Primary education in dire need of improvement

Monday Musing

[ Junroi Mamai ]

Recently, the school education department launched a series of critical educational initiatives as part of Mission Learning Enhancement Arunachal Pradesh (LEAP) for the 2024-’25 academic session, with the aim of enhancing teaching and learning outcomes at all government schools across the state.

The initiatives, designed and developed in collaboration with Reach to Teach Foundation, which is a knowledge partner of the NITI Aayog, include the school readiness programme, learning recovery and enhancement programmes, board exam preparedness initiatives, Bagless Saturdays for all classes, vocational skills education for Class 6 to 12, and a 100-day FLN reading campaign for Class 1 to 3.

This much-needed initiative deserves appreciation from all, considering the steady decline in teaching quality and poor performance in the board examinations reported in our state. Nevertheless, while coming up with policies and schemes for educational development, the state government should not lose focus on the primary-level schools in the state, because primary-level education forms the basis of a child’s development. Regrettably, not much has been done in several years to improve the primary school-level education in our state.

The state government had a couple of years back launched Eklavya Model Residential Schools (EMRS) in several parts of the state. Started in 1997-’98, the launching of the EMRS is an initiative of the union tribal affairs ministry which aims at imparting quality education to ST children in remote areas. The state has around 10 such schools, one each in Bana and Seppa in East Kameng district, Nyapin in Kurung Kumey, Medo in Lohit, Dambuk in Lower Dibang Valley, Ziro-II in Lower Subansiri, Lumla in Tawang, and Khela in Tirap, besides one each in Aalo and Tirbin in West Siang. However, according to the 2023 data of the tribal affairs ministry, only one of the total 10 EMRS’ in the state are functional, ie, the EMRS in Bana, East Kameng.

We have also witnessed how a couple of years back the state government closed down many government-run schools in remote villages of the state, owing to non-enrolment of students. Poorly kept and short-staffed government-run schools have since been gradually replaced by non-affiliated residential schools run by private individuals, missionaries and other organisations.

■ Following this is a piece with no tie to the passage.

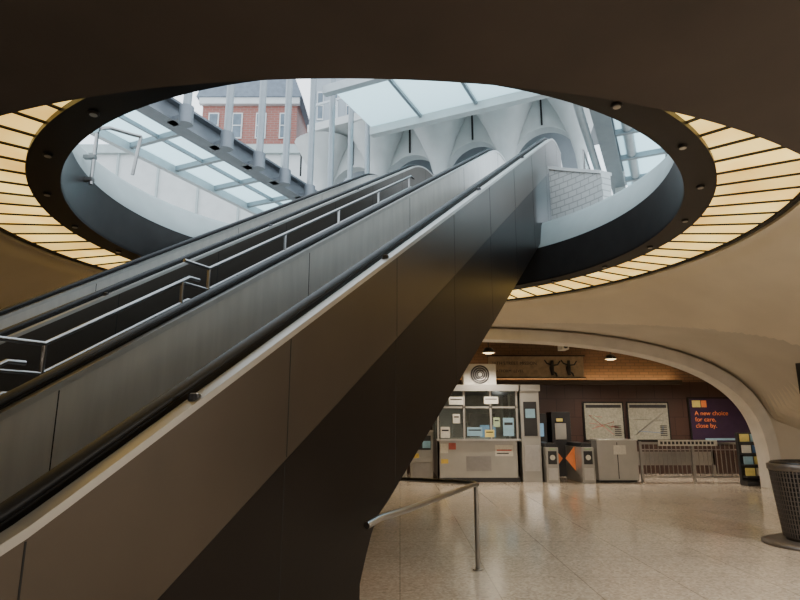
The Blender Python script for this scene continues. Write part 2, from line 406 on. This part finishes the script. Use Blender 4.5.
# ------------------------------------------------------------ street canopy
def canopy():
    b=MB(); b.T=ET
    for y,w,m in ((10.4,.22,'beam'),(1.0,.2,'mast')):
        b.box(5,19,y-w,y+w,9.12,9.18,m); b.box(5,19,y-w,y+w,8.62,8.68,m); b.box(5,19,y-.05,y+.05,8.66,9.14,m)
    b.tube([(5,.5,9.0),(19,.5,9.0)],.13,'wtube',16)
    b.tube([(5,1.45,8.8),(19,1.45,8.8)],.1,'wtube',16)
    for y in (12.75,-1.6):
        b.box(5,19,y-.08,y+.08,8.75,9.05,'wtube')
    for (p,q) in ((10.6,12.7),(-1.55,.8)):
        a=5.2
        while a<18.8:
            b.box(a-.06,a+.06,p,q,8.84,9.0,'mast')
            b.box(a+.06,a+1.54,p+.02,q-.02,8.98,9.0,'canopyglass'); a+=1.6
        b.box(5,19,(p+q)/2-.03,(p+q)/2+.03,8.88,8.98,'mast')
    for y in (12.75,-1.6,):
        for a in (6,18.8): b.tube([(a,y,5.5),(a,y,8.8)],.12,'wtube',16)
    for y in (10.4,1.0): b.tube([(18.9,y,5.5),(18.9,y,8.7)],.16,'wtube',16)
    for i,a in enumerate((7.5,9.2,10.6,11.9,13.1,14.4,15.6,16.9,18.2)):
        y=9.9; top=17
        b.tube([(a,y,8.75),(a+.25,y+.15,top)],.10,'mast',12)
        b.tube([(a,y,8.5),(a,y,8.95)],.17,'beam',14); b.box(a-.12,a+.12,y,y+.5,8.62,8.72,'beam')
    b.tube([(7.5,10.05,17),(18.9,10.05,17)],.09,'wtube')
    b.box(17.8,18.1,.8,9.6,12.3,12.75,'white'); b.box(17.8,18.1,.8,1.1,7.9,12.4,'white')
    b.box(17.9,18.0,2.6,9.6,12.75,15.5,'coping')
    for k in range(4): b.box(17.86,17.9,2.6+2.3*k,2.7+2.3*k,12.75,15.5,'wtube')
    for k in range(4):
        y=1.2+2.1*k; b.box(15.0,17.8,y+.05,y+2.05,12.60,12.63,'canopyglass'); b.box(15.0,17.8,y-.05,y+.05,12.5,12.66,'mast')
    b.box(14.8,15.05,1.0,9.8,12.4,12.7,'wtube')
    b.build('street_canopy')
canopy()
# arcaded building
b=MB(); b.T=ET
BX=20.6; bw=2.75; y=2.3
for k in range(4):
    ya=y+bw*k; n=24; r=bw/2-.12; yc=ya+bw/2
    vs=[];fs=[]
    for i in range(n+1):
        t=pi*i/n; yy=yc-r*math.cos(t); zz=10.9+1.7*math.sin(t)**.8
        for xo in (0,.5): vs+=[(BX+xo,yy,zz),(BX+xo,yy,14.0)]
    for i in range(n):
        q=4*i; fs+=[(q,q+1,q+5,q+4),(q+2,q+3,q+7,q+6),(q,q+4,q+6,q+2)]
    b.add(vs,fs,'white')
for k in range(5):
    ya=y+bw*k
    b.box(BX,BX+.5,ya-.12,ya+.12,5.5,14,'white')
    b.tube([(BX-.05,ya,9.2),(BX-.05,ya,10.4),(BX-.1,ya,11.2),(BX-.15,ya,12.0),(BX-.25,ya,12.9),(BX-.35,ya,13.9)],[.14,.15,.22,.40,.75,1.25],'white',20)
    b.box(BX-.06,BX,ya+bw/2-.03,ya+bw/2+.03,12.7,14,'seam')
b.box(BX-1.3,BX+.5,y-.5,y+bw*4+.2,14,14.35,'white')
b.box(BX+2,BX+2.2,y+.2,y+bw*4,5.5,14,'grey')
b.box(BX,BX+6,y-.3,y+bw*4,14.35,14.6,'grey')
for k in range(11):
    yy=y-.4+k*1.02; b.box(BX-1.2,BX-1.12,yy,yy+.05,14.35,15.3,'wtube')
b.box(BX-1.2,BX-1.12,y-.4,y+bw*4,15.25,15.35,'wtube')
b.build('arcade_building')
def house(x0,x1,yf,z1,mat,name,roof=True,nw=4,rows=5,dep=8,rs=3.3):
    b=MB(); b.box(x0,x1,yf,yf+dep,5.5,z1,mat)
    if roof:
        b.prism([(x0-.4,z1),(x1+.4,z1),(x1-.8,z1+3.2),(x0+.8,z1+3.2)],yf-.4,yf+dep,'slate')
    b.box(x0-.2,x1+.2,yf-.3,yf,z1-.5,z1,'white')
    w=(x1-x0)/nw
    for r in range(rows):
        zz=z1-3-rs*r
        for k in range(nw):
            xc=x0+w*(k+.5); b.box(xc-w*.22,xc+w*.22,yf-.08,yf+.05,zz-.1,zz+1.9,'white'); b.box(xc-w*.17,xc+w*.17,yf-.1,yf+.05,zz,zz+1.8,'winglass')
            b.box(xc-w*.17,xc+w*.17,yf-.13,yf-.1,zz+.85,zz+.93,'white')
    b.build(name,)
house(-14.2,-7.4,38,24.5,'redbrick','brick_townhouse',True,4)
house(-5.6,-2.8,34,27,'grey','grey_tower_building',False,3)
b=MB(); b.box(-24,-4.5,29,32,5.5,16.2,'white'); b.box(-24.1,-4.4,28.8,29,15.8,16.3,'coping')
for k in range(9): b.box(-24+2.2*k,-23.9+2.2*k,28.9,29,5.5,15.8,'coping')
b.build('white_parapet_building')

# pipe on left of oculus
b=MB(); b.tube([(-4.5,7.9,5.0),(-4.5,7.92,5.8),(-4.49,7.98,5.93),(-4.42,8.1,6.0),(-4.3,8.6,6.15),(-4.25,8.75,6.2)],.028,'tube'); b.tube([(-4.25,8.75,6.2),(-4.35,8.8,5.55)],.028,'tube')
for z in (5.05,5.4): b.box(-4.64,-4.47,7.86,7.94,z,z+.05,'tube')
b.build('pipe_rail')

# ------------------------------------------------------------ floor guard rail
b=MB()
P=[(-.24,4.42,.88),(-.15,4.56,.91),(.05,4.9,.92),(.78,6.72,.92),(.88,6.9,.92),(.86,7.02,.92),(.74,7.12,.92),(-.4,7.75,.92),(-1.9,8.6,.92)]
b.tube(P,.026,'tube',12); b.tube([(.87,6.95,0),(.87,6.95,.92)],.026,'tube',12); b.tube([(.87,6.95,0),(.87,6.95,.015)],.06,'tube',16)
b.tube([(-1.8,8.54,0),(-1.8,8.54,.92)],.026,'tube',12)
b.build('guard_handrail')

# ------------------------------------------------------------ agent booth
def booth():
    b=MB(); x0,x1,y0,y1=1.05,3.35,16.8,19.2
    S='boothsteel'
    b.box(x0,x1,y0,y1,0,.12,'dark'); b.box(x0,x1,y0,y0+.06,.12,1.12,S); b.box(x0,x0+.06,y0,y1,.12,1.12,S); b.box(x1-.06,x1,y0,y1,.12,1.12,S)
    b.box(x0-.03,x1+.03,y0-.1,y0+.25,1.12,1.17,'steel2')
    for x in (x0,x0+.74,x0+1.5,x1-.06):
        b.box(x,x+.06,y0,y0+.06,1.17,2.5,S)
        b.box(x-.012,x,y0-.004,y0+.05,1.17,2.5,'black'); b.box(x+.06,x+.072,y0-.004,y0+.05,1.17,2.5,'black')
    for yy in (y0+1.1,y1-.06):
        for x in (x0,x1-.06): b.box(x,x+.06,yy,yy+.06,1.12,2.5,S)
    b.box(x0,x1,y0,y0+.06,2.02,2.07,S)
    b.box(x0+.06,x1-.06,y0+.02,y0+.035,1.17,2.5,'glass')
    b.box(x0+.02,x0+.03,y0+.06,y1,1.12,2.5,'glass'); b.box(x1-.03,x1-.02,y0+.06,y1,1.12,2.5,'glass')
    b.box(x0,x1,y1-.05,y1,.12,2.5,'interior')
    b.box(x0-.08,x1+.08,y0-.1,y1,2.5,2.68,S)
    b.box(x0+.3,x1-.3,y0+.3,y0+.9,.9,1.2,'interior'); b.box(x0+.5,x0+1.0,y0+.6,y0+.65,1.2,1.6,'dark'); b.box(x0+1.3,x0+1.75,y0+.6,y0+.66,1.2,1.55,'screen')
    b.box(x0+.2,x0+.9,y1-.2,y1-.06,1.3,2.2,'grey'); b.box(x0+1.2,x0+2,y1-.2,y1-.06,1.1,1.9,'dark')
    for (x,z,w,h,m) in ((.85,1.25,.42,.24,'bluel'),(1.35,1.22,.26,.2,'yel2'),(1.87,1.25,.30,.5,'bluel'),(.1,1.2,.26,.3,'paper'),(.45,1.6,.2,.26,'paper'),(1.6,1.5,.18,.26,'green'),(.35,2.12,.4,.22,'paper'),(1.35,2.14,.4,.2,'paper')):
        b.box(x0+x,x0+x+w,y0-.012,y0+.018,z,z+h,m)
        b.box(x0+x+.03,x0+x+w-.03,y0-.014,y0-.012,z+h*.6,z+h*.75,'dark')
    for (x,z,w,h,m) in ((.08,.78,.22,.26,'paper'),(.32,.88,.2,.18,'red'),(1.62,.7,.5,.3,'paper'),(.1,.5,.2,.12,'yellow')):
        b.box(x0+x,x0+x+w,y0-.01,y0,z,z+h,m)
    b.box(x0+1.66,x0+2.08,y0-.012,y0-.01,.84,.88,'red'); b.box(x0+1.66,x0+2.0,y0-.012,y0-.01,.76,.79,'dark')
    b.box(x0+.8,x0+1.5,y0-.01,y0,.3,.7,'tube')
    b.box(3.42,3.95,16.75,17.6,0,2.5,S); b.box(3.5,3.87,16.73,16.75,1.25,2.2,'dark'); b.box(3.48,3.9,16.72,16.75,.3,1.0,'steel2')
    b.box(3.55,3.82,16.72,16.73,1.75,2.0,'bluel')
    b.box(3.38,3.99,16.7,17.65,2.5,2.68,S)
    return b.build('station_agent_booth')
booth()
b=MB(); b.box(1.85,2.8,17.0,17.5,2.68,3.3,'paper')
b.T=Matrix.Translation((2.33,16.985,2.99))@Matrix.Rotation(pi/2,4,'X')
b.lathe([(.001,-.002),(.28,-.002)],0,0,'dark',32)
b.lathe([(.0,.0),(.05,.03),(.06,.0)],0,0,'paper',20)
for r in (.10,.16,.22,.28): b.lathe([(r-.006,0),(r,.012),(r+.006,0)],0,0,'steel2',32)
b.T=Matrix(); b.build('air_conditioner_unit')
b=MB(); b.box(.3,.95,17.3,17.9,0,1.35,'boothsteel'); b.box(.36,.89,17.27,17.3,.85,1.25,'dark'); b.box(.36,.6,17.26,17.27,1.05,1.28,'blue'); b.box(.65,.88,17.26,17.27,.9,1.1,'bluel'); b.box(.36,.89,17.26,17.3,.1,.5,'tube'); b.box(.4,.55,17.25,17.27,.62,.75,'yellow')
b.box(.28,.97,17.25,17.92,1.35,1.4,'steel2')
b.build('ticket_machine',.01)
b=MB(); b.box(-.55,.2,17.3,17.9,0,1.35,'boothsteel'); b.box(-.5,.14,17.27,17.3,.8,1.25,'dark'); b.box(-.45,-.1,17.26,17.27,.95,1.2,'blue'); b.box(-.5,.14,17.27,17.3,.1,.5,'tube'); b.box(-.57,.22,17.25,17.92,1.35,1.4,'steel2'); b.build('ticket_machine',.01)
def gate(x):
    b=MB(); b.box(x,x+.34,16.5,18.1,0,.95,'boothsteel')
    b.box(x+.02,x+.32,16.6,18.0,.95,1.06,'dark')
    b.box(x+.05,x+.29,16.48,16.5,.5,.85,'dark'); b.tube([(x+.17,16.48,.68),(x+.17,16.465,.68)],.07,'paper',18)
    b.box(x+.04,x+.3,16.485,16.5,.08,.4,'steel2'); b.box(x+.08,x+.26,16.47,16.49,.88,.93,'green')
    return b.build('fare_gate',.012)
gate(4.02); gate(5.0)
for (xa,sgn) in ((4.37,1),(4.99,-1)):
    b=MB(); P=[(xa,.28),(xa+sgn*.27,.62),(xa,.95)]; b.prism(P,17.1,17.14,'orange'); b.build('gate_flap')
b=MB(); b.box(4.1,4.6,18.6,19.2,0,1.9,'dark'); b.box(4.75,5.35,18.6,19.2,0,1.95,'dark'); b.box(4.18,4.5,18.58,18.6,1.2,1.6,'screen'); b.box(4.85,5.2,18.58,18.6,1.1,1.6,'boothsteel'); b.box(4.9,5.1,18.57,18.6,1.65,1.75,'yel2'); b.box(4.2,4.4,18.57,18.6,.8,1.0,'paper'); b.build('addfare_machine',.01)
b=MB(); b.box(5.5,6.62,16.7,17.2,.06,1.12,'boothsteel'); b.box(5.55,6.57,16.75,17.15,0,.06,'dark'); b.box(6.05,6.07,16.69,16.7,.1,1.08,'seam'); b.box(5.95,6.3,16.685,16.7,.75,1.0,'paper'); b.box(5.48,6.64,16.68,17.22,1.12,1.16,'steel2'); b.build('service_gate_cabinet',.008)
b=MB(); X0,X1=6.75,9.75
b.box(X0,X1,16.78,16.83,1.02,1.08,'tube'); b.box(X0,X1,16.78,16.83,.12,.16,'tube'); b.box(X0,X1,16.79,16.82,.86,.89,'tube')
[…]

Poor parents in remote areas get their wards enrolled in such schools considering the low-fee structures. Most of these schools assure the parents that their child will become fluent in English, be well-fed and properly kept, but how well are these schools actually functioning? Who are the monitoring authorities for these non-affiliated private schools or missionary schools? Who chooses the curriculum and who inspects the quality of food the children are provided with? These poor parents are generally unaware but mostly compelled to not question the functioning of these schools and, as a result, these institutions function without any restrictions and hold absolute power. In one such residential school, children have been found to have been fed only two times a day – once in the morning and later in the evening; no lunch is provided to them. Imagine having small children being made to sit through classes the whole day without lunch. There is also religious propagation, but nobody is questioning the school authorities. Such is the condition of these non-affiliated schools in our state. Such kinds of schools are running in every part of our state, but the issue is rarely given much importance. It is vital that primary-level education is made robust with the help of insightful governmental planning and its strict implementation at the ground level.